Zur Mediennutzung der Befragten wurden das Medienrepertoire (Häufigkeit der Nutzung von Nachrichtenquellen) sowie ihr Medienvertrauen gemessen. Für die Abfrage des generalisierten Medienvertrauens wurde die Formulierung aus Hölig und Hasebrink (2016) übernommen (fünfstufige Skala mit Zustimmung zum Item „Ich glaube, man kann dem Großteil der Nachrichten meist vertrauen“, M = 2,90; SD = 1,15) und das Vertrauen auch hinsichtlich einzelner Nachrichtenkanäle abgefragt. Die Befragten wurden überdies gebeten anzugeben, wie häufig sie bereits Nutzerkommentare auf Online-Nachrichtenseiten verfasst haben (1 = (noch) nie – 5 = sehr häufig).
Die politische Online-Partizipation wurde in Anlehnung an Gil de Zúñiga et al. (2012) mit acht Items gemessen, mit denen die Partizipationshäufigkeit in den letzten 12 Monaten, unter Verwendung einer fünfstufigen Skala, abgefragt wurde (1 = nie – 5 = sehr häufig, M = 2,62; SD = 0,76; Mittelwertindex). Mittels einer weiteren Frage wurden zwölf generelle politische Partizipationsformen (übernommen aus ALLBUS 2008, siehe Gesis 2010), die schon einmal praktiziert wurden, ermittelt. Außerdem wurden die Befragten auf einer fünfstufigen Skala gebeten, ihr Interesse an Informationen über das politische Geschehen einzustufen (1 = überhaupt nicht interessiert – 5 = sehr interessiert, M = 4,74; SD = 0,55). Die politische Orientierung wurde mit einer elfstufigen Links-Rechts-Skala im Anschluss an Vonbun und Schönbach (2014) erhoben, auf der die Befragten ihre politische Einstellung selbst einschätzen sollten (1 = links – 11 = rechts, M = 4,57; SD = 2,44). Durch die Selbsteinschätzung lassen sich in der Analyse moderate und starke, zu den Extremen tendierende politische Orientierungen unterscheiden.
Zur Erfassung von Persönlichkeitsmerkmalen wurde das Konzept der Persönlichkeitsstärke übernommen, mit dem einflussreiche Personen mit Ausstrahlung und Durchsetzungskraft ermittelt werden (Noelle-Neumann 1986). In der vorliegenden Studie wurde die Persönlichkeitsstärke im Anschluss an Schenk und Scheiko (2011) mit zehn Items und fünffach gestuften Antwortmöglichkeiten (1 = trifft überhaupt nicht zu – 5 = trifft voll und ganz zu) gemessen.

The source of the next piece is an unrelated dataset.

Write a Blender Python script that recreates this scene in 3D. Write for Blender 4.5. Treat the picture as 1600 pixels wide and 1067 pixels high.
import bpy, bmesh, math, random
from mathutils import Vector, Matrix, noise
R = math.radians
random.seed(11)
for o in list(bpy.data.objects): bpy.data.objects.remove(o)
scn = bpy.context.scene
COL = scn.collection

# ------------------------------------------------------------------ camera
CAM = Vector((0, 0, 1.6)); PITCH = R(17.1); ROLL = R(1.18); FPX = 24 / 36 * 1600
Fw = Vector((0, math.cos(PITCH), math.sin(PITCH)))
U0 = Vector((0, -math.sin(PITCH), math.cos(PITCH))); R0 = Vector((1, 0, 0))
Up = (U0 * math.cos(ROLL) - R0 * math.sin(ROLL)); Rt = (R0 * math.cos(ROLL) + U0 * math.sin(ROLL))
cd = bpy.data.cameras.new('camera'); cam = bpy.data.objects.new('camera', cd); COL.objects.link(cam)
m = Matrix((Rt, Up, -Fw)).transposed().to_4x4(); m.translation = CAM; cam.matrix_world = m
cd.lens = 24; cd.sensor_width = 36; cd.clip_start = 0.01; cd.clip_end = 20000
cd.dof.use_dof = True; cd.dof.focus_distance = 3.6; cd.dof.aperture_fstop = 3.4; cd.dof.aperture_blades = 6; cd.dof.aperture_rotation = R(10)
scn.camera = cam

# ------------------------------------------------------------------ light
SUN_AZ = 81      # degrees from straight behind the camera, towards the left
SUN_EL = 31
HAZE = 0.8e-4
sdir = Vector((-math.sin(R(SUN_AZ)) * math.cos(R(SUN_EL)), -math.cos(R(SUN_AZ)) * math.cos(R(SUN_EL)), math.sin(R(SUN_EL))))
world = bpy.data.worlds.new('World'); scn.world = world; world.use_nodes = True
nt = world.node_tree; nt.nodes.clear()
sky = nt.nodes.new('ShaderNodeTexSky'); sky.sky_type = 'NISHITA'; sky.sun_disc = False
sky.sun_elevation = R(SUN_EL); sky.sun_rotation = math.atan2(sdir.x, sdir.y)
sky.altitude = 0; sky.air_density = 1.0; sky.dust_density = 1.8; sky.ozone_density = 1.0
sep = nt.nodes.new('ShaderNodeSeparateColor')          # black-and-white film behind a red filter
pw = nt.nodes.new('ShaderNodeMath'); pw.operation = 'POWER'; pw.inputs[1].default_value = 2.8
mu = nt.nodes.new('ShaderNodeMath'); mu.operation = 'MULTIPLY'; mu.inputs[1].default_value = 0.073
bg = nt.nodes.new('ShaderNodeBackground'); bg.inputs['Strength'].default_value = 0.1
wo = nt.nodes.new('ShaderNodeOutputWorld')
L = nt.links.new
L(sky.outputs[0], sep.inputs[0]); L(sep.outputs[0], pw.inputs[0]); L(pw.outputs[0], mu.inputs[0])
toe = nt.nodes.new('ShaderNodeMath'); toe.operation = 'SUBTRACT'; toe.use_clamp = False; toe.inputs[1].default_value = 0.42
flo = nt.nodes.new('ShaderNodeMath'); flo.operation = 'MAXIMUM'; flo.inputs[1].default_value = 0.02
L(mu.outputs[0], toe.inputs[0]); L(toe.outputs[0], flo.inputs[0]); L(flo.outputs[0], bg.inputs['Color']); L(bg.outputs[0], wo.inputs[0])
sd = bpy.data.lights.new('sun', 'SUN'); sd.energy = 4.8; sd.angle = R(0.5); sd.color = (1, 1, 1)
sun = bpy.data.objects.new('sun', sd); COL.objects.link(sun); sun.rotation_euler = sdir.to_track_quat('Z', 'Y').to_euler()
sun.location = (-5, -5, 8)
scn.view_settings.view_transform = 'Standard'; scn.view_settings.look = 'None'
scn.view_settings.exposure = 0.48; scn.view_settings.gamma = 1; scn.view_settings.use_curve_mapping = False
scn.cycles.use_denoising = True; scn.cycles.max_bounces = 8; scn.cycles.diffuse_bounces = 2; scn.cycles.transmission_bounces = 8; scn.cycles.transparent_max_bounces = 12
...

Für die Auswertung wurden die Items nach einem Schema (1 = 0 Punkte, 2 = 0,25 Punkte, 3 = 0,5 Punkte, 4 = 0,75 Punkte, 5 = 1 Punkt) gewichtet und ein Summenindex gebildet (α = 0,83; Min = 0 bis Max = 10; M = 5,27; SD = 0,93).
Die Datenauswertung für FF3 erfolgte mittels binär-logistischer Regression. Die ursprünglich ordinalskalierte AV zur Häufigkeit der Interaktionen wurde binarisiert. Die Reduktion der ursprünglichen Skala auf zwei Ausprägungen vor der Regression empfiehlt sich hier, weil bestimmte Ausprägungen sonst zu wenige Beobachtungen aufweisen. Aus diesem Grund wurde die Modellierung einer ordinal-logistischen Regression verworfen. Für die Regression wird hier speziell das Vorliegen einer mindestens häufigen Interaktion mit Journalisten vorhergesagt.